[Dataset extract]:
_ _ _ _ _ _ _
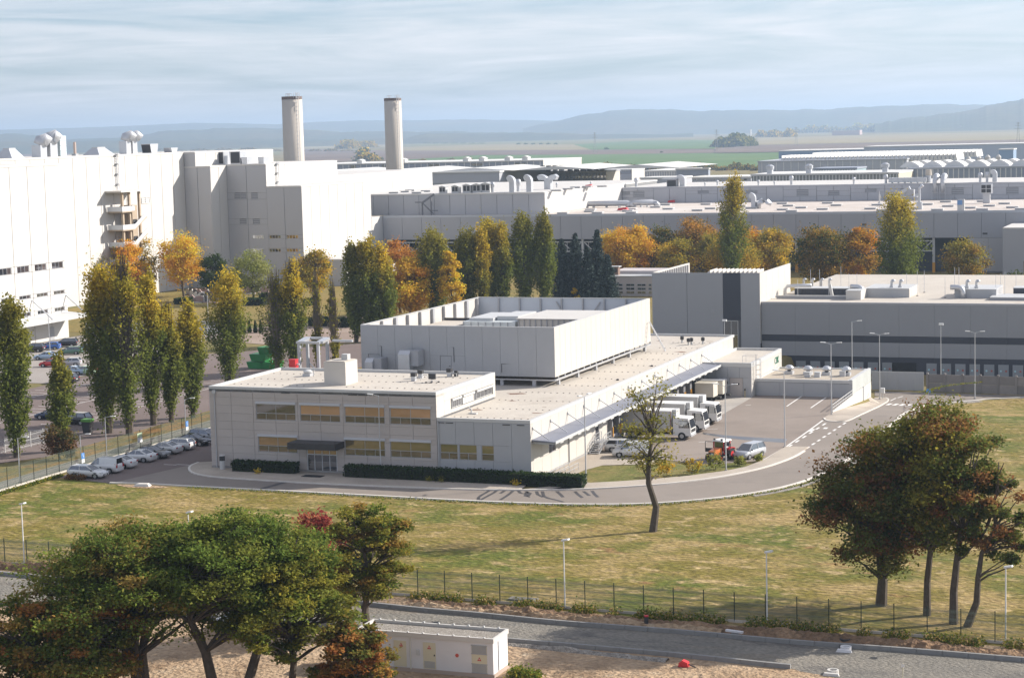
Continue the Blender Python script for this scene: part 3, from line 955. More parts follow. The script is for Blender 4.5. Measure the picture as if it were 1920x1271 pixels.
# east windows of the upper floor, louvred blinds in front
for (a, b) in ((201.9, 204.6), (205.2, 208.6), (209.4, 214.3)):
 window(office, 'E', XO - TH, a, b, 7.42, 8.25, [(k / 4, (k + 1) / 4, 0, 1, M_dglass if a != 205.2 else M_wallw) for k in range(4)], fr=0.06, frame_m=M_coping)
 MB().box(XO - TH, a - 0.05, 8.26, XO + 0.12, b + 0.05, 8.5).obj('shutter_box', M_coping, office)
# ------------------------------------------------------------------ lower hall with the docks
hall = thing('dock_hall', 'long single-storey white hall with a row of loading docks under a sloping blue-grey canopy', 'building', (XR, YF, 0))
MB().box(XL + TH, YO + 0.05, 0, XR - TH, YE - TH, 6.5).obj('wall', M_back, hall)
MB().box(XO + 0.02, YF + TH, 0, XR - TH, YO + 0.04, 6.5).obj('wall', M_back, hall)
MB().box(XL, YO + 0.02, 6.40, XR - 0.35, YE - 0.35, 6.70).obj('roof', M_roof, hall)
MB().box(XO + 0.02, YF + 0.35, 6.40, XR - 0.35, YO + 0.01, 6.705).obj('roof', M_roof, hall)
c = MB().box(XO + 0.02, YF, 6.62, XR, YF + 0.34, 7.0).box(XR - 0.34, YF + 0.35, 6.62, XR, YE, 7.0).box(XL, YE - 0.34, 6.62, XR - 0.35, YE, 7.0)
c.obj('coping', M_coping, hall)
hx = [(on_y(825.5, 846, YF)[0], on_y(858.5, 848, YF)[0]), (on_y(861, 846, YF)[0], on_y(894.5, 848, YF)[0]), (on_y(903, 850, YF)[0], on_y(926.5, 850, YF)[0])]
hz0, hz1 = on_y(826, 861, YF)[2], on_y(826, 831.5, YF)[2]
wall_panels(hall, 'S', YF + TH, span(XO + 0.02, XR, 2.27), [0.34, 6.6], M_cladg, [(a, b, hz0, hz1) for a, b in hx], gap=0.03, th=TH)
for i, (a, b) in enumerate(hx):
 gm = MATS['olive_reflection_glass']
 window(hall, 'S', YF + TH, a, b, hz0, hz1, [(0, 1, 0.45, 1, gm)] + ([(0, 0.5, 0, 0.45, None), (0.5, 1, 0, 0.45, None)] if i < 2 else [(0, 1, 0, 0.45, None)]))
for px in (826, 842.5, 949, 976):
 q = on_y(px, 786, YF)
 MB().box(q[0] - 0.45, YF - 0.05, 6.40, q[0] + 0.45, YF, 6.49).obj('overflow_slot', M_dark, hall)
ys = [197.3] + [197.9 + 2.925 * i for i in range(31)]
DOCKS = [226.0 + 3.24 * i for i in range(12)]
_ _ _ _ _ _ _
[Task instructions]: Give back the whole listing as it stands, minus its pictures.

[Exercise answer]:
Continue the Blender Python script for this scene: part 3, from line 955. More parts follow. The script is for Blender 4.5. Measure the picture as if it were 1920x1271 pixels.
# east windows of the upper floor, louvred blinds in front
for (a, b) in ((201.9, 204.6), (205.2, 208.6), (209.4, 214.3)):
 window(office, 'E', XO - TH, a, b, 7.42, 8.25, [(k / 4, (k + 1) / 4, 0, 1, M_dglass if a != 205.2 else M_wallw) for k in range(4)], fr=0.06, frame_m=M_coping)
 MB().box(XO - TH, a - 0.05, 8.26, XO + 0.12, b + 0.05, 8.5).obj('shutter_box', M_coping, office)
# ------------------------------------------------------------------ lower hall with the docks
hall = thing('dock_hall', 'long single-storey white hall with a row of loading docks under a sloping blue-grey canopy', 'building', (XR, YF, 0))
MB().box(XL + TH, YO + 0.05, 0, XR - TH, YE - TH, 6.5).obj('wall', M_back, hall)
MB().box(XO + 0.02, YF + TH, 0, XR - TH, YO + 0.04, 6.5).obj('wall', M_back, hall)
MB().box(XL, YO + 0.02, 6.40, XR - 0.35, YE - 0.35, 6.70).obj('roof', M_roof, hall)
MB().box(XO + 0.02, YF + 0.35, 6.40, XR - 0.35, YO + 0.01, 6.705).obj('roof', M_roof, hall)
c = MB().box(XO + 0.02, YF, 6.62, XR, YF + 0.34, 7.0).box(XR - 0.34, YF + 0.35, 6.62, XR, YE, 7.0).box(XL, YE - 0.34, 6.62, XR - 0.35, YE, 7.0)
c.obj('coping', M_coping, hall)
hx = [(on_y(825.5, 846, YF)[0], on_y(858.5, 848, YF)[0]), (on_y(861, 846, YF)[0], on_y(894.5, 848, YF)[0]), (on_y(903, 850, YF)[0], on_y(926.5, 850, YF)[0])]
hz0, hz1 = on_y(826, 861, YF)[2], on_y(826, 831.5, YF)[2]
wall_panels(hall, 'S', YF + TH, span(XO + 0.02, XR, 2.27), [0.34, 6.6], M_cladg, [(a, b, hz0, hz1) for a, b in hx], gap=0.03, th=TH)
for i, (a, b) in enumerate(hx):
 gm = MATS['olive_reflection_glass']
 window(hall, 'S', YF + TH, a, b, hz0, hz1, [(0, 1, 0.45, 1, gm)] + ([(0, 0.5, 0, 0.45, None), (0.5, 1, 0, 0.45, None)] if i < 2 else [(0, 1, 0, 0.45, None)]))
for px in (826, 842.5, 949, 976):
 q = on_y(px, 786, YF)
 MB().box(q[0] - 0.45, YF - 0.05, 6.40, q[0] + 0.45, YF, 6.49).obj('overflow_slot', M_dark, hall)
ys = [197.3] + [197.9 + 2.925 * i for i in range(31)]
DOCKS = [226.0 + 3.24 * i for i in range(12)]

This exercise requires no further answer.